Supplied material

■ ■ ■

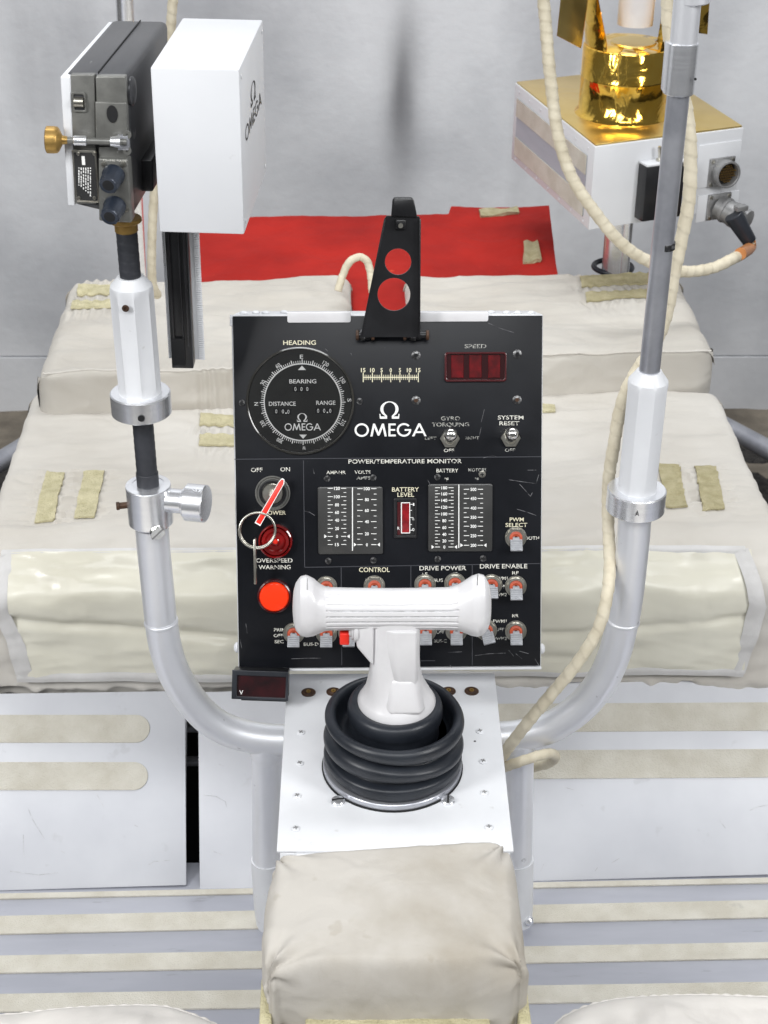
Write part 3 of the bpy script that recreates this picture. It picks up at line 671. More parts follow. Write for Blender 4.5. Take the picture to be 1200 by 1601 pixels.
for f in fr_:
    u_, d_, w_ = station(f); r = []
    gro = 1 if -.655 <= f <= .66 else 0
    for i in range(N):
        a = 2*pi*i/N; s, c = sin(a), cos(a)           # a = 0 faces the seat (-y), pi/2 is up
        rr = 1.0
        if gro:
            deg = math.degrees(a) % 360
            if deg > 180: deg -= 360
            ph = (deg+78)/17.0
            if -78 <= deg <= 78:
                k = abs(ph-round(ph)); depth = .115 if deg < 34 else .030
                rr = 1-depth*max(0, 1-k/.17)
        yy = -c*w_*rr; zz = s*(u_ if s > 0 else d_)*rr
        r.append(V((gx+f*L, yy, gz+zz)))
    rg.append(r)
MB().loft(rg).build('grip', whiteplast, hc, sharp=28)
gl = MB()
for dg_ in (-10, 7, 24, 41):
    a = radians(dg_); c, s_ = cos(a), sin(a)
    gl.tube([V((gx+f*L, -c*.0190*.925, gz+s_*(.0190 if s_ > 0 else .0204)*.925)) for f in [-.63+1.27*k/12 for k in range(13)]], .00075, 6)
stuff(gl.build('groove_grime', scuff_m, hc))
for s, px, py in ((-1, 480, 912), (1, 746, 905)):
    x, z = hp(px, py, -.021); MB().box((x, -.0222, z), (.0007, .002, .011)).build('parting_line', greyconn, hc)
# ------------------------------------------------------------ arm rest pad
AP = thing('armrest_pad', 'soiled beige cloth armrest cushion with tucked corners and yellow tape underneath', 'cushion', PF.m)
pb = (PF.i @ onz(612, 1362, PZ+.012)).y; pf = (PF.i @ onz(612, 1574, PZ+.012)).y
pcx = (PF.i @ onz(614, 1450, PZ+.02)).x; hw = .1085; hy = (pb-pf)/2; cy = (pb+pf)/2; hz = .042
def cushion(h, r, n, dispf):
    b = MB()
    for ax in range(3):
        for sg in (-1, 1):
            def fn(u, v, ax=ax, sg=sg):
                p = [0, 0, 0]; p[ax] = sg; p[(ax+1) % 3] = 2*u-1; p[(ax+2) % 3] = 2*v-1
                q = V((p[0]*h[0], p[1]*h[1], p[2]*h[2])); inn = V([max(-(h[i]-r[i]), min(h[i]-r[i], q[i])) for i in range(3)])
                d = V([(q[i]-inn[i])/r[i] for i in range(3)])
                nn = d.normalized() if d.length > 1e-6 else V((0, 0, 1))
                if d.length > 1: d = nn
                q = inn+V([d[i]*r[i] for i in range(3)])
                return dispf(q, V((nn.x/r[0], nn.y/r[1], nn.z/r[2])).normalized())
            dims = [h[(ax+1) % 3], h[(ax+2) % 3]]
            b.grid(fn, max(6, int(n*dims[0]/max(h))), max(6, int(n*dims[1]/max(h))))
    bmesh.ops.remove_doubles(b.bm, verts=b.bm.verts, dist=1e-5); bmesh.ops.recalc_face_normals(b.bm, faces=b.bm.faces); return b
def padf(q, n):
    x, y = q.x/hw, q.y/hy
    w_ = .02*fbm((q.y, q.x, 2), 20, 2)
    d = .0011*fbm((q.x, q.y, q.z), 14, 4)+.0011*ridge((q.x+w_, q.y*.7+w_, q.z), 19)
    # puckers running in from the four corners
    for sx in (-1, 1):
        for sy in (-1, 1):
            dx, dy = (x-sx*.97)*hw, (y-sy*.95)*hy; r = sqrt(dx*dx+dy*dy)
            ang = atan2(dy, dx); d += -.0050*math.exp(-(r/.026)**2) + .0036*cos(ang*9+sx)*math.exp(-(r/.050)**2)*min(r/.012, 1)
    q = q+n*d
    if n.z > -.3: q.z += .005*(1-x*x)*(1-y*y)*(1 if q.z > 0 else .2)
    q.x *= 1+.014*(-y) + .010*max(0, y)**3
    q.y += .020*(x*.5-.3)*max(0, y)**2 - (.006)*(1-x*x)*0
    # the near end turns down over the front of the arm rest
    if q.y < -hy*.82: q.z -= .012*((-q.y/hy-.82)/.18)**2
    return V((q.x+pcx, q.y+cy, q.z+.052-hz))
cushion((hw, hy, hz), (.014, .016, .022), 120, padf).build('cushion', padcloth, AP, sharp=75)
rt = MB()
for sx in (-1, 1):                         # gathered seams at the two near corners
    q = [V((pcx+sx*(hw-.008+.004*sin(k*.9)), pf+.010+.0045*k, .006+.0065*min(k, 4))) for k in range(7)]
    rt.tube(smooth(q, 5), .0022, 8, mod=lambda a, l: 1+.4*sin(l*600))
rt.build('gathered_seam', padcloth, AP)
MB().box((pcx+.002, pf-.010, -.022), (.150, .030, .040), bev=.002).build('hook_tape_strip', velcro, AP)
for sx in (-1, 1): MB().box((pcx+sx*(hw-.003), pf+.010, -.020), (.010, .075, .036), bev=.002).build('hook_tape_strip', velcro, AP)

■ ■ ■

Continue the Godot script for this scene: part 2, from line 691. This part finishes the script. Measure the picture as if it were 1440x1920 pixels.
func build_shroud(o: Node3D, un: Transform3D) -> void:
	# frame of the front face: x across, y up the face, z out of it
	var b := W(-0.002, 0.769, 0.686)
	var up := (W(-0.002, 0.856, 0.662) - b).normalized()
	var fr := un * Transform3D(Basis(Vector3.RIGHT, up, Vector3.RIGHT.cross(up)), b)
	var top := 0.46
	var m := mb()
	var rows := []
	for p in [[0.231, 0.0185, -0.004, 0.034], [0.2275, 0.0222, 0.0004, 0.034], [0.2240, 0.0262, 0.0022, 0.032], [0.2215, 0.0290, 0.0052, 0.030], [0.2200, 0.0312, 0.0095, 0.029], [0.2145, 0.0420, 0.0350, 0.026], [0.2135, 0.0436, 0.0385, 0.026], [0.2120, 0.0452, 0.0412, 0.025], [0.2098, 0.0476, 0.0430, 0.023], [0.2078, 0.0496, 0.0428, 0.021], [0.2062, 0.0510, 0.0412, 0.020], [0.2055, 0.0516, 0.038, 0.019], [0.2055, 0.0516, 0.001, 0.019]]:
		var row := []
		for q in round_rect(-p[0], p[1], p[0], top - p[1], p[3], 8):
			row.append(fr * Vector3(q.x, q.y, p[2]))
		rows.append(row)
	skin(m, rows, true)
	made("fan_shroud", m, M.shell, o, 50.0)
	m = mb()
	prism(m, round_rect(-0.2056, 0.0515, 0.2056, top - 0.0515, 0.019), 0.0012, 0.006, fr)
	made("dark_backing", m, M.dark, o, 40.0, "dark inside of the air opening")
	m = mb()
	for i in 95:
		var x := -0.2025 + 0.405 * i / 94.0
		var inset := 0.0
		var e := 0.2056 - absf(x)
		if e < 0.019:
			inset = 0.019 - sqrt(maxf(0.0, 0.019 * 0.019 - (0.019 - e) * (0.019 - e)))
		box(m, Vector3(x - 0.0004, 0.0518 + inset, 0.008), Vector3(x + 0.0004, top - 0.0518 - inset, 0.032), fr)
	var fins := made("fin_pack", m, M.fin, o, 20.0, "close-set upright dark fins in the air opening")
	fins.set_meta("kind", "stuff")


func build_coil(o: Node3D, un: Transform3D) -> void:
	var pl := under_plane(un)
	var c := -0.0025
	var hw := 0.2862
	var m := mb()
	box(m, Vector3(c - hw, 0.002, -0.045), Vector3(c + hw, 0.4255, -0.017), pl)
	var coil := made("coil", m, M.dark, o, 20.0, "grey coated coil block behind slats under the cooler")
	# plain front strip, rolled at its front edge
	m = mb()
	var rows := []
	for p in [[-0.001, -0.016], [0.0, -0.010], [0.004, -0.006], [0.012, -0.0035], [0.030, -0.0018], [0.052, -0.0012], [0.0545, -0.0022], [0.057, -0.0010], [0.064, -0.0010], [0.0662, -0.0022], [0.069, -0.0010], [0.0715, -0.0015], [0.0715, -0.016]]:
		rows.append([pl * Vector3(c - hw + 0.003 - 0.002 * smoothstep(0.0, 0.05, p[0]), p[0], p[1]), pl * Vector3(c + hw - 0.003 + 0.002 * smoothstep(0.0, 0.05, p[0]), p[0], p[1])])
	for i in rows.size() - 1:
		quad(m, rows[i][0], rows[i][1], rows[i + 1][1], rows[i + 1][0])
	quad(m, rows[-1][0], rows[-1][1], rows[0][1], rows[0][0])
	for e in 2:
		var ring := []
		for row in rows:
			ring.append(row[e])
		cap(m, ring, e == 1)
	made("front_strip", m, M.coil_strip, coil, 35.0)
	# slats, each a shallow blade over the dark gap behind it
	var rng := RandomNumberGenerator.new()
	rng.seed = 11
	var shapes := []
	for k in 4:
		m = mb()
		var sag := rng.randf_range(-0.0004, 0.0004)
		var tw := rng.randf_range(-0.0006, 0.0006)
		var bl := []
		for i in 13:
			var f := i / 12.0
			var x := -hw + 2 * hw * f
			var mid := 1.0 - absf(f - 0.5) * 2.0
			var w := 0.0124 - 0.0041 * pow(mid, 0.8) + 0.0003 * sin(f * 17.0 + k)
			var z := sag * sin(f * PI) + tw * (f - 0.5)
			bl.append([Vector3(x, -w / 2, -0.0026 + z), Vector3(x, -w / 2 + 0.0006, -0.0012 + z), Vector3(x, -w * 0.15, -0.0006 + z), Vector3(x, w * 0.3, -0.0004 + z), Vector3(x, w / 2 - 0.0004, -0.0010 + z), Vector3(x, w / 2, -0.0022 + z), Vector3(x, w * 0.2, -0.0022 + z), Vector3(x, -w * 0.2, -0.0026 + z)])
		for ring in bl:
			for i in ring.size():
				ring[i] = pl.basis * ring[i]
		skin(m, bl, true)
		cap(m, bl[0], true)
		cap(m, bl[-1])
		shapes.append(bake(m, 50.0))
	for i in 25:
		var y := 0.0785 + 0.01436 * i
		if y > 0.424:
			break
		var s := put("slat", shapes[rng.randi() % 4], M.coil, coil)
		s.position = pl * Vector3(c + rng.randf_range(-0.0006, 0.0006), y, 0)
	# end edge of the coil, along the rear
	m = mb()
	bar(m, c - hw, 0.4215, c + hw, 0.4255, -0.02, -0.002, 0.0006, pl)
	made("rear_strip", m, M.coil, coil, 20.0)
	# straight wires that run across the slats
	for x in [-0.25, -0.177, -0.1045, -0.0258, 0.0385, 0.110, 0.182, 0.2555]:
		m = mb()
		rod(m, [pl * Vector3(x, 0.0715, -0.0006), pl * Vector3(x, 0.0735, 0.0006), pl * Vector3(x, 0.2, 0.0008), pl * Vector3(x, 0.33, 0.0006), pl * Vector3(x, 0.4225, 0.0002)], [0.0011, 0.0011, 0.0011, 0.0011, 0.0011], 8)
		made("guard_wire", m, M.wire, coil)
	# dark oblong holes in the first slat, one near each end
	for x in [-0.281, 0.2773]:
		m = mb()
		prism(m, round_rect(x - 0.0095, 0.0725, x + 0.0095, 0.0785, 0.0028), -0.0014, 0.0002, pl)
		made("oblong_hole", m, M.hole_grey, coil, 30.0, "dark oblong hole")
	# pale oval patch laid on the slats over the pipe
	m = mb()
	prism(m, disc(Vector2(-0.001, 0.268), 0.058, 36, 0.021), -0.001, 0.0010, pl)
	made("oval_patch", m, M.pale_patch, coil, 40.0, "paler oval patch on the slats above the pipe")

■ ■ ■

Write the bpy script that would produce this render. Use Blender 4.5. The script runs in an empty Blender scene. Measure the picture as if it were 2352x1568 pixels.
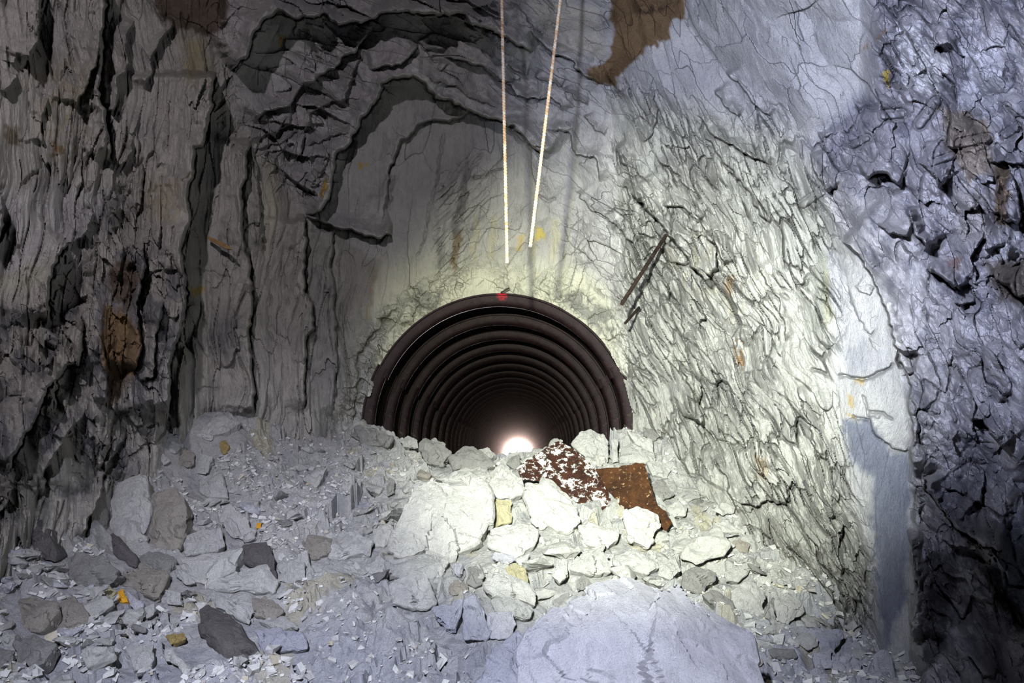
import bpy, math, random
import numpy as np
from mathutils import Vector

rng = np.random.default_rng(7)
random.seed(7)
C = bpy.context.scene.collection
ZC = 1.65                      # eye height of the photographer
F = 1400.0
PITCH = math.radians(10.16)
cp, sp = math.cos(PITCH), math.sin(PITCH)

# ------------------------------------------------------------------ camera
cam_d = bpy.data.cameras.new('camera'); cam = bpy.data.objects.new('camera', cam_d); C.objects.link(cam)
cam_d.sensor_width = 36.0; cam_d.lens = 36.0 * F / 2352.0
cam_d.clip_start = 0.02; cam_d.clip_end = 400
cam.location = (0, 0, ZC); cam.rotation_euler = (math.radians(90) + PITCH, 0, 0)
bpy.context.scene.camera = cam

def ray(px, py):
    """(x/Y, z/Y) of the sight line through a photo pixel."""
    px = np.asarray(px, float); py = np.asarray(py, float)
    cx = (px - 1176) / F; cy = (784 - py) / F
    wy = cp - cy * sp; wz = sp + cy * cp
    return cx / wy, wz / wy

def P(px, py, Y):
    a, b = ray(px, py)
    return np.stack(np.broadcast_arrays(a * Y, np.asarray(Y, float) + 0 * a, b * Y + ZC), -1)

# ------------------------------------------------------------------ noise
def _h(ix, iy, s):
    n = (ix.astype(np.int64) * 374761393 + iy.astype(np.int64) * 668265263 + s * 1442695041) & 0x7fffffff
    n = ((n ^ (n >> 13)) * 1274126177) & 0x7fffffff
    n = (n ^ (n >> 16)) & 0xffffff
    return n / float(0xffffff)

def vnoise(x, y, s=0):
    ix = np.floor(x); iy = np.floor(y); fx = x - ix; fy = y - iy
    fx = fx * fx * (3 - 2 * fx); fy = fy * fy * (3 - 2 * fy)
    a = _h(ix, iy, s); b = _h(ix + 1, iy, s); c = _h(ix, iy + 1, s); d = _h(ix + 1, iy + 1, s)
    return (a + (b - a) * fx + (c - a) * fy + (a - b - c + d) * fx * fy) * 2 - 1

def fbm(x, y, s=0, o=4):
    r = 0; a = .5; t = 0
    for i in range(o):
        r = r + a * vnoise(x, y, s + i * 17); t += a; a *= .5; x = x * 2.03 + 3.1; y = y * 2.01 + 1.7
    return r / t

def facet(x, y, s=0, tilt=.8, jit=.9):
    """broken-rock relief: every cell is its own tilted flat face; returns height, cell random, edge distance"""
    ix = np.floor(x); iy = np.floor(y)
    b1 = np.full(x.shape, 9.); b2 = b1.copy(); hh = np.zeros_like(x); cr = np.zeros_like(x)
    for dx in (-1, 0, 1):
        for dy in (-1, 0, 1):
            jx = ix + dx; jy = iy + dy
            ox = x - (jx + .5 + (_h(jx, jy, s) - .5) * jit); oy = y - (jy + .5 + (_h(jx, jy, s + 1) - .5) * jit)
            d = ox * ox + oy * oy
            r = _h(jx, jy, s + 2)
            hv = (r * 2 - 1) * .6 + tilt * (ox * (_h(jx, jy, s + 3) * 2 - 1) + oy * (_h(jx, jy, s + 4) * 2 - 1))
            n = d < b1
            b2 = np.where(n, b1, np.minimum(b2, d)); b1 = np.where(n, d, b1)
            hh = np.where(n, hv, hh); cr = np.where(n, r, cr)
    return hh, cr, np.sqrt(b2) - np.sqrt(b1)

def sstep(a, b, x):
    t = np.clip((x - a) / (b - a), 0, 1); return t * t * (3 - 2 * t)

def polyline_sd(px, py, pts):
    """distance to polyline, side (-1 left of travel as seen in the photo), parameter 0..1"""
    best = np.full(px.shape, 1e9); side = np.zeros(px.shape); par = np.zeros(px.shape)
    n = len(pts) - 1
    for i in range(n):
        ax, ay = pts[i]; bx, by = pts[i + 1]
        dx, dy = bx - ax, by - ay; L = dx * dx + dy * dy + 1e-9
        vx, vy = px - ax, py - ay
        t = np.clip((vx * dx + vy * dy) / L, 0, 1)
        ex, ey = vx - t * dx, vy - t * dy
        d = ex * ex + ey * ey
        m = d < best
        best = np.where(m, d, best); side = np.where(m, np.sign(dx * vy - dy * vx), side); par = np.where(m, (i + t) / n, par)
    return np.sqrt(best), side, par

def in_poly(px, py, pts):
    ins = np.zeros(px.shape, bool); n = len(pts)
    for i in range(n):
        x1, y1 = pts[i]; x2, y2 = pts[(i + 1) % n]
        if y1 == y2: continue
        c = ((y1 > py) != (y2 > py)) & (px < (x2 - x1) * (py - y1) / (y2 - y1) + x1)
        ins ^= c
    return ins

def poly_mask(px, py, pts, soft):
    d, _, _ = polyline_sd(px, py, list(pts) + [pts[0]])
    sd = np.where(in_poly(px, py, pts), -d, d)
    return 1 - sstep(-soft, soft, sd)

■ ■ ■

Given task
Pick every line with "script" in it and copy it.

Correct result
Write part 3 of the bpy script that recreates this picture. It picks up at line 671. More parts follow. Write for Blender 4.5. Take the picture to be 1200 by 1601 pixels.
Continue the Godot script for this scene: part 2, from line 691. This part finishes the script. Measure the picture as if it were 1440x1920 pixels.
Write the bpy script that would produce this render. Use Blender 4.5. The script runs in an empty Blender scene. Measure the picture as if it were 2352x1568 pixels.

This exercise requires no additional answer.